In determining the existence or absence of any genuine issue of material fact, we are limited in our review to the same factors considered by the trial court in initially ruling on the motion. Chiniche v. Smith, 374 So. 2d 872 (Ala.1978); Tolbert v. Gulsby, 333 So. 2d 129 (Ala.1976). In the present case, this means that we can look only at the pleadings filed by the parties and the confusing responses of the respondents to Bagby's requests for admissions. The trial court and the Court of Civil Appeals did not believe that these items raised any material issue of fact. We disagree.

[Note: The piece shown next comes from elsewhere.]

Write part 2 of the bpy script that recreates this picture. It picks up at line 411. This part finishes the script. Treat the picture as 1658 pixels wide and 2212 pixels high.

In considering the pleadings and admissions it must be recognized that the scintilla evidence rule applies. Pursuant to the scintilla rule, courts are bound to allow factual questions to go to the jury if the evidence or any reasonable inference therefrom contains the merest gleam, glimmer, spark, the least particle or the smallest trace in support of the theory of the complaint. Draughon v. General Finance Credit Corp., 362 So. 2d 880 (Ala.1978); Elba Wood Products, Inc. v. Brackin, 356 So. 2d 119 (Ala.1978). We find a scintilla of evidence in support of Bagby's claim in the contradictory responses of the respondents, Buzbee and Balboa, to the requests for admissions. On the one hand there was an admission that § 39-1-1 was contemplated by the parties from one who was a party to the original contract. He surely knows what the terms of the original contract were, and his admission, by virtue of Rule 36(b), ARCP, has the effect of conclusively establishing the issue unless the trial court permits him to withdraw the same. On the other hand, we are confronted with a denial from one who was not a party to the contract. We find it significant that this denial is conditional, based upon the admittedly limited information in the surety's possession. We feel the conflicting responses do produce at least a scintilla of evidence that the parties contracted for a bond in compliance with Code 1975, § 39-1-1; we perceive in Buzbee's admission discernible circumstances under which Bagby might support its claim for attorney's fees; and we perceive a genuine issue of material fact on what type of bond was contemplated by the parties. This being determined, the action of the Court of Civil Appeals in affirming the trial court's grant of summary judgment on the issue of attorney's fees is due to be reversed and remanded.



BLOODWORTH and ALMON, JJ., not sitting.